Anna is not India nor India Anna


With the anti-corruption movement spearheaded by Anna Hazare winning the first round hands down and the United Progressive Alliance government capitulating to its demand that the Gandhian must be allowed to lead an indefinite fast without any restrictions worth speaking about, the focus shifts to what the agitation can expect to achieve in terms of an effective Lokpal Bill. The conditions seem propitious considering that the unintended consequence of a scam-tainted government's initial reaction — which bore the stamp of Pavlovian conditioning — has been the strengthening of the anti-corruption mood in the country. What the agitation symbolised by Mr. Hazare has succeeded in doing is to totally discredit the content of, and the motivation behind, the Lokpal Bill the UPA government has introduced in Parliament — which Prashant Bhushan, a key member of Team Anna, has taken to calling the ‘Promotion of Corruption Bill.' The wise course for the government is to withdraw the Bill immediately, without standing on false prestige.
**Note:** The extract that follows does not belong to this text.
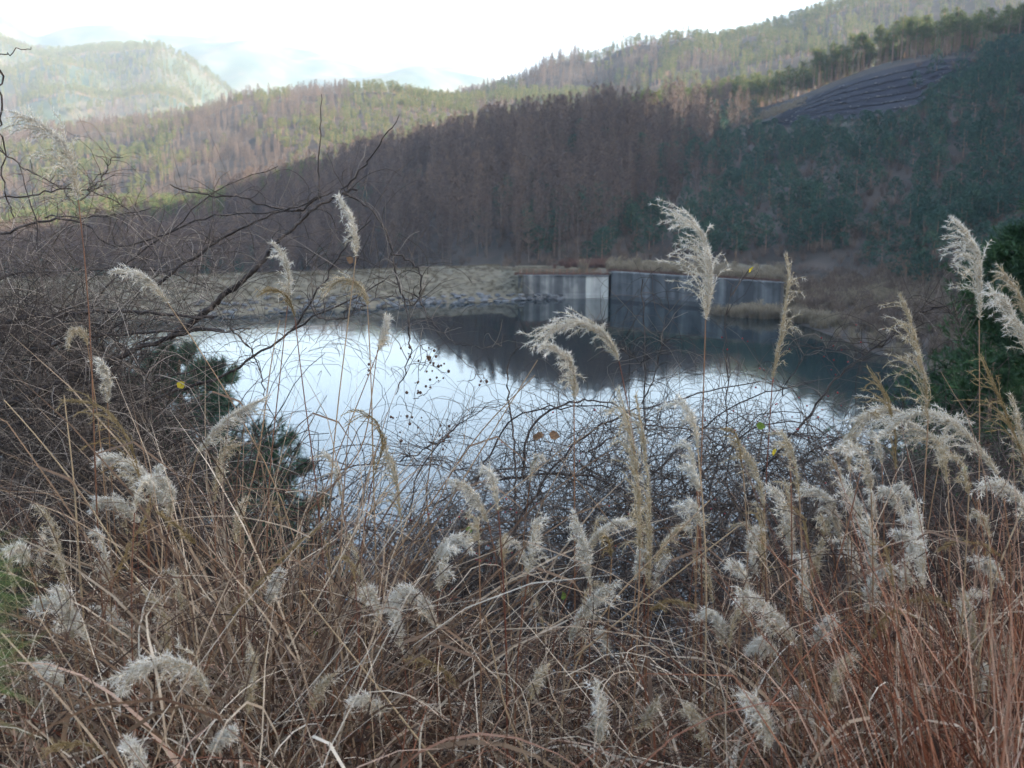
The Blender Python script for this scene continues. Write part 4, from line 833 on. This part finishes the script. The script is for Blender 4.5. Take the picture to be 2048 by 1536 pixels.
bare_stem([(1060, 1536), (1010, 1420), (970, 1230)], 1.9, .8, 'greyish stem in the lower centre')
bare_stem([(1960, 1300), (1990, 1150), (2040, 1030)], 2.0, 1, 'pale stem leaning right at the right edge')
bare_stem([(1090, 1500), (1180, 1250), (1300, 1120), (1420, 1000)], 2.1, .85, 'tan stem rising right through the thicket')
bare_stem([(1600, 1536), (1640, 1250), (1700, 1040), (1730, 900)], 2.0, .3, 'reddish stem right of centre')

# ------------------------------------------------------------------ shrubs
def limb(parent, pts, d0, d1, r0, r1, name='branch', n=7, wob=.006, mat_='limb', seed=0, tone=.4):
    r = random.Random(seed or int(pts[0][0] * 3 + pts[0][1])); P = smooth_poly([at(p[0], p[1], d0 + (d1 - d0) * i / (len(pts) - 1)) for i, p in enumerate(pts)], max(14, len(pts) * 4))
    P = [Vector(q) + Vector((r.gauss(0, wob * .5), r.gauss(0, wob), r.gauss(0, wob * .5))) for q in P]; o = Vector(parent.location)
    mb = MB(); mb.tube([q - o for q in P], r0, r1, n, tone); mb.build(name, M[mat_], parent, smooth=True); return P
def twig_mass(parent, n, start, length, r0, name, seed, curl=.35, down=.06, tone=(.1, .9), bias=None, seg=7, buds=0):
    """many fine twigs as one part: vectorised random walks"""
    r = np.random.default_rng(seed); P0 = np.array([start(r) for _ in range(n)]); d = r.normal(0, 1, (n, 3)); d[:, 1] *= .5; d[:, 2] = np.abs(d[:, 2]) * .9 + .1
    if bias is not None: d += np.array(bias)
    d /= np.linalg.norm(d, axis=1)[:, None]; L = r.uniform(*length, n)[:, None]; path = [P0]; cv = r.normal(0, curl, (n, 3))
    for k in range(seg):
        d = d + cv * .45 + r.normal(0, .16, (n, 3)); d[:, 2] -= down * k; d /= np.linalg.norm(d, axis=1)[:, None]; path.append(path[-1] + d * L / seg)
    A = np.stack(path, 1); T = np.gradient(A, axis=1); T /= np.linalg.norm(T, axis=2)[..., None]
    u = np.cross(T, np.array([.1, .2, 1.])); u /= np.linalg.norm(u, axis=2)[..., None] + 1e-9; w = np.cross(T, u)
    rad = (r.uniform(.6, 1.3, n)[:, None] * r0 * np.linspace(1, .45, seg + 1)[None])[..., None]
    ring = np.stack([A + (u * math.cos(a) + w * math.sin(a)) * rad for a in (0, 2.094, 4.189)], 2)   # n, seg+1, 3, 3
    V = ring.reshape(-1, 3) - np.array(parent.location); m = seg + 1
    b = (np.arange(n) * m * 3)[:, None, None] + (np.arange(seg) * 3)[None, :, None]
    q = np.stack([b + np.array([k, (k + 1) % 3, (k + 1) % 3 + 3, k + 3]) for k in range(3)], 2).reshape(-1, 4)
    o = make(name, V, q, M['twig'], parent, attr=np.repeat(r.uniform(*tone, n), m * 3)); o['kind'] = 'stuff'
    return A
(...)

Not to do so would only strengthen the popular perception, reflected in a number of public opinion surveys, that it is bent on perpetuating and covering up corruption.

Prime Minister Manmohan Singh's exposition of a “constitutional philosophy” in his August 17 statement in the Lok Sabha misses the mark by a mile. Even a cursory look at the history and sociology of how major laws are shaped in India and other parliamentary democracies shows that quite often they are the end product of movements and struggles of various kinds and that the proposition that it is “the sole prerogative of Parliament to make a law” is true only in the most literal, superficial, banal sense. Moreover, in the Indian constitutional scheme (in contrast to the British), Parliament is not supreme; it is the Constitution that is supreme. That said, it does not in the least follow that settling the terms of the anti-corruption institutional mechanism can be left solely to Team Anna or that its Jan Lokpal Bill, which has some impractical and unsound provisions, must be accepted in toto. In quite un-Gandhian fashion, a mood of triumphalism has taken over the current occupants of Ramlila Maidan. Mr. Hazare has stated that he would not budge from the venue until the Jan Lokpal Bill was introduced in Parliament; and Kiran Bedi, a widely admired member of Team Anna, was so carried away by the mood that she proclaimed, perhaps momentarily forgetting the slogan's authoritarian era associations, that “Anna is India and India is Anna.” Democratic, progressive, political India needs to find its own way. It must use this favourable moment to push forward and shape a law that centre-stages the principle of independent, effective, and quick-acting investigation and prosecution of corruption, especially in high places.